Your thoughts about the end? *SPOILERS*

  • This message board permanently closed on June 30th, 2020 at 4PM EDT and is no longer accepting new members.

Tilly

Well-Known Member
Sep 23, 2017
435
1,629
62
The Long Walk ended in such a surprising way that I sat stunned, breathless, and maybe grinning. I think sK simply chose to write an ending which forces the reader to decide what must have happened. It's a daring thing for an author to do because there are times when it's appropriate - it works - and probably many more times when it doesn't. After remaining in shock for a while, I decided that I think it works brilliantly in this case. Another of my favorite authors, Michael Crichton, did this in Sphere and Prey. When asked about Sphere's ending he said he wanted the reader to decide about a certain important thing. The ambiguity still causes me to study the rest of the story for clues. The Long Walk's ending doesn't cause such a need for me; the mystery is of a less subtle type than that in Sphere. sK's is more of a shock, a surprise. But I enjoy the challenge to my imagination when an author is brave in this way. I find it stimulating.

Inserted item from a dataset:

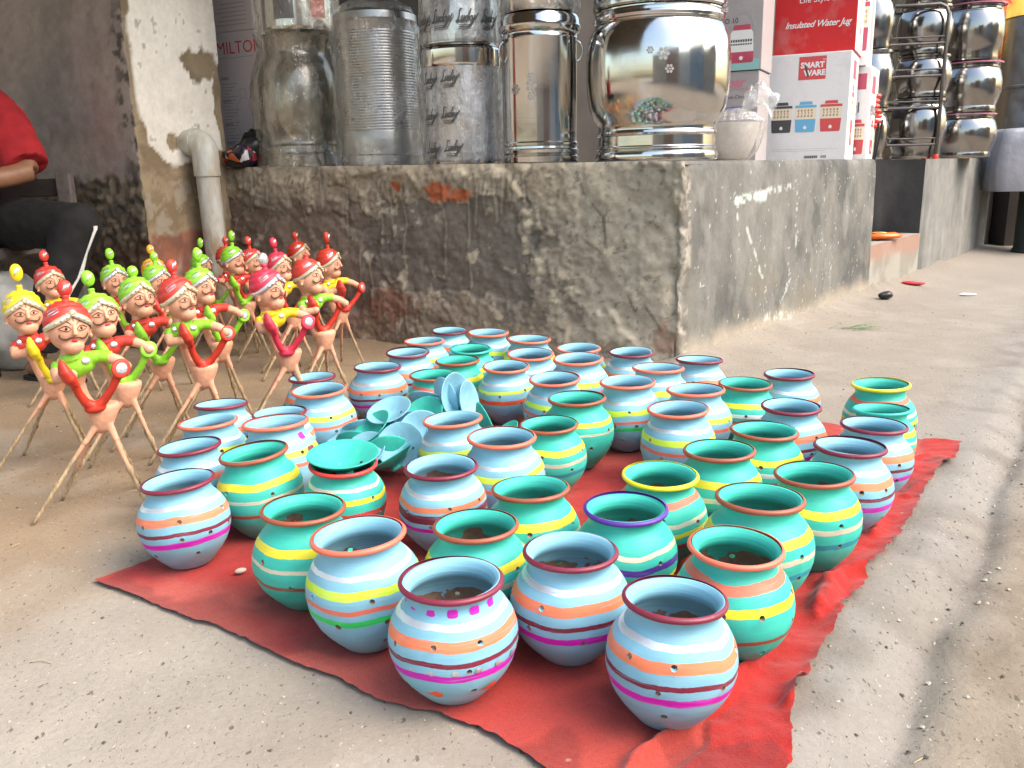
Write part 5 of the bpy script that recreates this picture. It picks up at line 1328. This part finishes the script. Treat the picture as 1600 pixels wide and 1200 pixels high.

My personal decision, as it was an sK homework assignment of sorts...
...is that due to the hatred he has developed for The Major, who symbolizes all that's evil in an authority governing a morally warped society, Garraty, faced physically and psychologically with a choice, chooses to die instead of acknowledge that society's perverse demands. A fellow member PMd me not long ago, asking if I thought I saw a correlation between The Long Walk and the Vietnam War. I had not thought about the story in that way, but I have since.
From the beginning, I thought if the similarities of war. How only a young man might find honor in signing up to die.